This is a lot of nonsense so let's unpack it few tokens at a time:
Hare is most similar to C
I don't know which C standard he is referring to, unless it's one from his insane vision of future where they replaced C with Rust.
and almost all programs written in C can also be written in Hare.
This is true for all programming languages which are Turing-complete. Actually no. "all", not "almost all" programs written in C can also be written in any other real programming language. But this implies that there are C programs that cannot be written in Hare.
Hare is simpler than C, however.
Why is he talking about C? And no, it's not simpler than C. It's mindlessly engineered to be similar to Rust but not quite. It is similar enough that if you know Rust you do not need to learn the basics, instead you memorize all the cases where hare does it a little differently.
The
Hare standard library has what we feel is the “correct” number of batteries. It has a small, fixed scope, but also offers support for many use-cases without having to reach for any dependencies. This includes:
How to implement your own crypto suite: Step 1: Do not.
Selected quotes from
https://docs.harelang.org/crypto (archive):
Important notice: Hare's cryptography implementations have not been audited. You can contribute to the funding of an independent audit of our cryptography implementation on OpenCollective:
Cryptography is a difficult, high-risk domain of programming. The life and well-being of your users may depend on your ability to implement cryptographic applications with due care.
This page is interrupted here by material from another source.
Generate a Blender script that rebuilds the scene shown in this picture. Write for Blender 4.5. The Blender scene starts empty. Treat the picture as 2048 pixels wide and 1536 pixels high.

We reserve the right to make breaking changes to this module in the future, which may prevent data prepared by old versions from being readable by new versions. Such changes will be accompanied with an increment of the major version of the standard library, as well as a changelog explaining what changes are required of downstream users, and a migration procedure will be prepared.
Drew appears to be yet another person starting a useless project, which aim is to replace something, with something that is specifically different and worse. He does it to become Very Important as the lead developer of hare. He says he spent 2 years working on it. He insists on comparing it to C while the syntax, library, and style looks exactly like Rust. It does not even have academic value because it brings nothing new into the world of programming languages.